◆ Written instruction: Nothing may be dropped or altered: reproduce all the data.

[Start Recorded data]

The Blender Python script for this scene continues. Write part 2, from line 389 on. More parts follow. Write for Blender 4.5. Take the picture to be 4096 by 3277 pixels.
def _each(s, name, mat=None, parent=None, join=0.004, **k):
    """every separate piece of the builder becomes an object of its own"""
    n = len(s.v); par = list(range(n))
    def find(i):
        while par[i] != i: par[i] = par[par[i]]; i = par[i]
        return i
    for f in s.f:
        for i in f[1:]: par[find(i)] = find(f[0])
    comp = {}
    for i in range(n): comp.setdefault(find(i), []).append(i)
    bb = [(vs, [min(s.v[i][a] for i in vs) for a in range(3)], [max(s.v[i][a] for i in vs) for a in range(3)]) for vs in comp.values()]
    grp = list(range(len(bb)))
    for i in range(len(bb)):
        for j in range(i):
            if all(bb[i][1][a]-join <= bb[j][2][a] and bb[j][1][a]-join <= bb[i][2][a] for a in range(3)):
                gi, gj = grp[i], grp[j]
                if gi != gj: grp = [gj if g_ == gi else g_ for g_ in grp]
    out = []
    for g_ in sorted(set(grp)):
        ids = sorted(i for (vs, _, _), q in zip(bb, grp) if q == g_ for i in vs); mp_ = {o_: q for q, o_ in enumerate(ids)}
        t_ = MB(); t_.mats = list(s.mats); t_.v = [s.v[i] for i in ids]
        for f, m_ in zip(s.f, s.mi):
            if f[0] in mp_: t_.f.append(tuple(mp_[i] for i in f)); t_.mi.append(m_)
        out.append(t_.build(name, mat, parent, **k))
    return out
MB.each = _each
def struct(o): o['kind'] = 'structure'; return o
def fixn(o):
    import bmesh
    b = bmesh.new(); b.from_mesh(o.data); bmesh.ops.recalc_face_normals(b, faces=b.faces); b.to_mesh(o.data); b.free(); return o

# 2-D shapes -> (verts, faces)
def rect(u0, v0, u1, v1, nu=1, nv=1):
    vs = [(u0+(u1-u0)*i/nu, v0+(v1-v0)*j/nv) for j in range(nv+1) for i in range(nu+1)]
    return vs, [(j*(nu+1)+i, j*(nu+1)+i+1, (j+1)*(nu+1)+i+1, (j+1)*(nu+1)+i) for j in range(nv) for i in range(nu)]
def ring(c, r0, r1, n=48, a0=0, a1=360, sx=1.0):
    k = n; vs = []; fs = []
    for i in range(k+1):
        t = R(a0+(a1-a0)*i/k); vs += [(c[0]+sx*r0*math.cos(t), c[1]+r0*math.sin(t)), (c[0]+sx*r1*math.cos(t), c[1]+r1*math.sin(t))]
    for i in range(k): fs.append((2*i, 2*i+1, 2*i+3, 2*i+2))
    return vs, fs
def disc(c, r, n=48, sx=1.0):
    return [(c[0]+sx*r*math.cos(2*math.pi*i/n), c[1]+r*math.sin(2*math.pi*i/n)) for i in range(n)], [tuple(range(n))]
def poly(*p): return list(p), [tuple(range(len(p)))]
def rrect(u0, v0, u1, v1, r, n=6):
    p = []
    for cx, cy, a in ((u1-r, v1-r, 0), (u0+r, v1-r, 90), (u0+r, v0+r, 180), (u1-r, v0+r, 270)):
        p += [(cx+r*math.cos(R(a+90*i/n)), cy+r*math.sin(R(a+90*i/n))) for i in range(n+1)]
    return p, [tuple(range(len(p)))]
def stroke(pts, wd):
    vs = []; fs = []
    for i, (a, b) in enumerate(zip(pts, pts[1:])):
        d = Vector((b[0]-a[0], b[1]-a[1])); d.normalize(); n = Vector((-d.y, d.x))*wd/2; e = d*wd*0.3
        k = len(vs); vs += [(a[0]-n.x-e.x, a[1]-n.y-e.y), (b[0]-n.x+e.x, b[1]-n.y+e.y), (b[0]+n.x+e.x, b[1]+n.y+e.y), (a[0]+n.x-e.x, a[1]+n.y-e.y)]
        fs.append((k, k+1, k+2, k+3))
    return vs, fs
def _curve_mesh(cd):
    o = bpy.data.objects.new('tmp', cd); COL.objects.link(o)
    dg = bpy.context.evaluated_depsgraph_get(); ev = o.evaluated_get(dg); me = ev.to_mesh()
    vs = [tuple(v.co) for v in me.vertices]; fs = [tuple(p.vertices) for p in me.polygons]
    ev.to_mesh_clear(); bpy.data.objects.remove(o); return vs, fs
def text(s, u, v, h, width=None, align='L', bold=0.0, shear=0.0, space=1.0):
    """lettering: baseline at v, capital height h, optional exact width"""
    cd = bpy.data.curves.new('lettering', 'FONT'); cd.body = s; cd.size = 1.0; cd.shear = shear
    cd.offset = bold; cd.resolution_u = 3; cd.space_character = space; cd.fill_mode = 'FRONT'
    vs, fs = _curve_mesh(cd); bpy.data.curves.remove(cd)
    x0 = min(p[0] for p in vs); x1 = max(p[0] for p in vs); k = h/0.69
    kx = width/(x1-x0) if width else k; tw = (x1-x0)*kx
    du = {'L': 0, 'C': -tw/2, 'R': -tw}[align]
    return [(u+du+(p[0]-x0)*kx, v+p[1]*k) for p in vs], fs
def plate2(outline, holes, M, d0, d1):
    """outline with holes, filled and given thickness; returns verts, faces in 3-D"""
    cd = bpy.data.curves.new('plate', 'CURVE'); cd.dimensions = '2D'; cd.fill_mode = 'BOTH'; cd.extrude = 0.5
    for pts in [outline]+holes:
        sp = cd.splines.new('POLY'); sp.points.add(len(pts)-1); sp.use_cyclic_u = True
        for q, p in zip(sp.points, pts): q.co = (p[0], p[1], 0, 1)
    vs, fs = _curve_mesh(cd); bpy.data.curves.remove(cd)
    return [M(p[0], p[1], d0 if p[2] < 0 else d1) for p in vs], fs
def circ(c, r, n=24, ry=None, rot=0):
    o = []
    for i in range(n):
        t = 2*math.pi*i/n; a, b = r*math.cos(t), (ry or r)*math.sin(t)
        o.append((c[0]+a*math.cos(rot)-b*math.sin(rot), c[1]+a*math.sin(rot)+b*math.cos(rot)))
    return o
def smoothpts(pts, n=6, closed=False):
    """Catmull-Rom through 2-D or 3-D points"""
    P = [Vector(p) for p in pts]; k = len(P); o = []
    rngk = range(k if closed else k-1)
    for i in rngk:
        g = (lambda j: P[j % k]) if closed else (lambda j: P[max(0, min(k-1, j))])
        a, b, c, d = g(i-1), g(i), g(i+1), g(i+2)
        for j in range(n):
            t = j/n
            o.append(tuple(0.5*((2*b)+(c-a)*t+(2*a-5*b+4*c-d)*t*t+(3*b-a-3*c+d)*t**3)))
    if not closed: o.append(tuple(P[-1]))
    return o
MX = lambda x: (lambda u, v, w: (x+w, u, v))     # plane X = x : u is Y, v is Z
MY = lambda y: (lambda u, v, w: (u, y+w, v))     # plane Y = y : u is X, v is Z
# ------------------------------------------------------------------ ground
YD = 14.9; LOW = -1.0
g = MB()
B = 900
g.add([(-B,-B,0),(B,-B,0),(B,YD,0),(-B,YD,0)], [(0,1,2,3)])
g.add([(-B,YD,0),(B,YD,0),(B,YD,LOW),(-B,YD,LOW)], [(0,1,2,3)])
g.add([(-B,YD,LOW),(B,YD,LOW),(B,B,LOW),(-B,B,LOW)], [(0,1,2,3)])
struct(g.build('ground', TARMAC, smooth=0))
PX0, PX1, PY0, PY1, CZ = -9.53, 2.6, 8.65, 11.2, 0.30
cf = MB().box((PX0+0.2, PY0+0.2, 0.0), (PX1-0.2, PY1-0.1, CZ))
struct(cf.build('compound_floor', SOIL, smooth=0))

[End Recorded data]

◆ Answer to this problem:
The Blender Python script for this scene continues. Write part 2, from line 389 on. More parts follow. Write for Blender 4.5. Take the picture to be 4096 by 3277 pixels.
def _each(s, name, mat=None, parent=None, join=0.004, **k):
    """every separate piece of the builder becomes an object of its own"""
    n = len(s.v); par = list(range(n))
    def find(i):
        while par[i] != i: par[i] = par[par[i]]; i = par[i]
        return i
    for f in s.f:
        for i in f[1:]: par[find(i)] = find(f[0])
    comp = {}
    for i in range(n): comp.setdefault(find(i), []).append(i)
    bb = [(vs, [min(s.v[i][a] for i in vs) for a in range(3)], [max(s.v[i][a] for i in vs) for a in range(3)]) for vs in comp.values()]
    grp = list(range(len(bb)))
    for i in range(len(bb)):
        for j in range(i):
            if all(bb[i][1][a]-join <= bb[j][2][a] and bb[j][1][a]-join <= bb[i][2][a] for a in range(3)):
                gi, gj = grp[i], grp[j]
                if gi != gj: grp = [gj if g_ == gi else g_ for g_ in grp]
    out = []
    for g_ in sorted(set(grp)):
        ids = sorted(i for (vs, _, _), q in zip(bb, grp) if q == g_ for i in vs); mp_ = {o_: q for q, o_ in enumerate(ids)}
        t_ = MB(); t_.mats = list(s.mats); t_.v = [s.v[i] for i in ids]
        for f, m_ in zip(s.f, s.mi):
            if f[0] in mp_: t_.f.append(tuple(mp_[i] for i in f)); t_.mi.append(m_)
        out.append(t_.build(name, mat, parent, **k))
    return out
MB.each = _each
def struct(o): o['kind'] = 'structure'; return o
def fixn(o):
    import bmesh
    b = bmesh.new(); b.from_mesh(o.data); bmesh.ops.recalc_face_normals(b, faces=b.faces); b.to_mesh(o.data); b.free(); return o

# 2-D shapes -> (verts, faces)
def rect(u0, v0, u1, v1, nu=1, nv=1):
    vs = [(u0+(u1-u0)*i/nu, v0+(v1-v0)*j/nv) for j in range(nv+1) for i in range(nu+1)]
    return vs, [(j*(nu+1)+i, j*(nu+1)+i+1, (j+1)*(nu+1)+i+1, (j+1)*(nu+1)+i) for j in range(nv) for i in range(nu)]
def ring(c, r0, r1, n=48, a0=0, a1=360, sx=1.0):
    k = n; vs = []; fs = []
    for i in range(k+1):
        t = R(a0+(a1-a0)*i/k); vs += [(c[0]+sx*r0*math.cos(t), c[1]+r0*math.sin(t)), (c[0]+sx*r1*math.cos(t), c[1]+r1*math.sin(t))]
    for i in range(k): fs.append((2*i, 2*i+1, 2*i+3, 2*i+2))
    return vs, fs
def disc(c, r, n=48, sx=1.0):
    return [(c[0]+sx*r*math.cos(2*math.pi*i/n), c[1]+r*math.sin(2*math.pi*i/n)) for i in range(n)], [tuple(range(n))]
def poly(*p): return list(p), [tuple(range(len(p)))]
def rrect(u0, v0, u1, v1, r, n=6):
    p = []
    for cx, cy, a in ((u1-r, v1-r, 0), (u0+r, v1-r, 90), (u0+r, v0+r, 180), (u1-r, v0+r, 270)):
        p += [(cx+r*math.cos(R(a+90*i/n)), cy+r*math.sin(R(a+90*i/n))) for i in range(n+1)]
    return p, [tuple(range(len(p)))]
def stroke(pts, wd):
    vs = []; fs = []
    for i, (a, b) in enumerate(zip(pts, pts[1:])):
        d = Vector((b[0]-a[0], b[1]-a[1])); d.normalize(); n = Vector((-d.y, d.x))*wd/2; e = d*wd*0.3
        k = len(vs); vs += [(a[0]-n.x-e.x, a[1]-n.y-e.y), (b[0]-n.x+e.x, b[1]-n.y+e.y), (b[0]+n.x+e.x, b[1]+n.y+e.y), (a[0]+n.x-e.x, a[1]+n.y-e.y)]
        fs.append((k, k+1, k+2, k+3))
    return vs, fs
def _curve_mesh(cd):
    o = bpy.data.objects.new('tmp', cd); COL.objects.link(o)
    dg = bpy.context.evaluated_depsgraph_get(); ev = o.evaluated_get(dg); me = ev.to_mesh()
    vs = [tuple(v.co) for v in me.vertices]; fs = [tuple(p.vertices) for p in me.polygons]
    ev.to_mesh_clear(); bpy.data.objects.remove(o); return vs, fs
def text(s, u, v, h, width=None, align='L', bold=0.0, shear=0.0, space=1.0):
    """lettering: baseline at v, capital height h, optional exact width"""
    cd = bpy.data.curves.new('lettering', 'FONT'); cd.body = s; cd.size = 1.0; cd.shear = shear
    cd.offset = bold; cd.resolution_u = 3; cd.space_character = space; cd.fill_mode = 'FRONT'
    vs, fs = _curve_mesh(cd); bpy.data.curves.remove(cd)
    x0 = min(p[0] for p in vs); x1 = max(p[0] for p in vs); k = h/0.69
    kx = width/(x1-x0) if width else k; tw = (x1-x0)*kx
    du = {'L': 0, 'C': -tw/2, 'R': -tw}[align]
    return [(u+du+(p[0]-x0)*kx, v+p[1]*k) for p in vs], fs
def plate2(outline, holes, M, d0, d1):
    """outline with holes, filled and given thickness; returns verts, faces in 3-D"""
    cd = bpy.data.curves.new('plate', 'CURVE'); cd.dimensions = '2D'; cd.fill_mode = 'BOTH'; cd.extrude = 0.5
    for pts in [outline]+holes:
        sp = cd.splines.new('POLY'); sp.points.add(len(pts)-1); sp.use_cyclic_u = True
        for q, p in zip(sp.points, pts): q.co = (p[0], p[1], 0, 1)
    vs, fs = _curve_mesh(cd); bpy.data.curves.remove(cd)
    return [M(p[0], p[1], d0 if p[2] < 0 else d1) for p in vs], fs
def circ(c, r, n=24, ry=None, rot=0):
    o = []
    for i in range(n):
        t = 2*math.pi*i/n; a, b = r*math.cos(t), (ry or r)*math.sin(t)
        o.append((c[0]+a*math.cos(rot)-b*math.sin(rot), c[1]+a*math.sin(rot)+b*math.cos(rot)))
    return o
def smoothpts(pts, n=6, closed=False):
    """Catmull-Rom through 2-D or 3-D points"""
    P = [Vector(p) for p in pts]; k = len(P); o = []
    rngk = range(k if closed else k-1)
    for i in rngk:
        g = (lambda j: P[j % k]) if closed else (lambda j: P[max(0, min(k-1, j))])
        a, b, c, d = g(i-1), g(i), g(i+1), g(i+2)
        for j in range(n):
            t = j/n
            o.append(tuple(0.5*((2*b)+(c-a)*t+(2*a-5*b+4*c-d)*t*t+(3*b-a-3*c+d)*t**3)))
    if not closed: o.append(tuple(P[-1]))
    return o
MX = lambda x: (lambda u, v, w: (x+w, u, v))     # plane X = x : u is Y, v is Z
MY = lambda y: (lambda u, v, w: (u, y+w, v))     # plane Y = y : u is X, v is Z
# ------------------------------------------------------------------ ground
YD = 14.9; LOW = -1.0
g = MB()
B = 900
g.add([(-B,-B,0),(B,-B,0),(B,YD,0),(-B,YD,0)], [(0,1,2,3)])
g.add([(-B,YD,0),(B,YD,0),(B,YD,LOW),(-B,YD,LOW)], [(0,1,2,3)])
g.add([(-B,YD,LOW),(B,YD,LOW),(B,B,LOW),(-B,B,LOW)], [(0,1,2,3)])
struct(g.build('ground', TARMAC, smooth=0))
PX0, PX1, PY0, PY1, CZ = -9.53, 2.6, 8.65, 11.2, 0.30
cf = MB().box((PX0+0.2, PY0+0.2, 0.0), (PX1-0.2, PY1-0.1, CZ))
struct(cf.build('compound_floor', SOIL, smooth=0))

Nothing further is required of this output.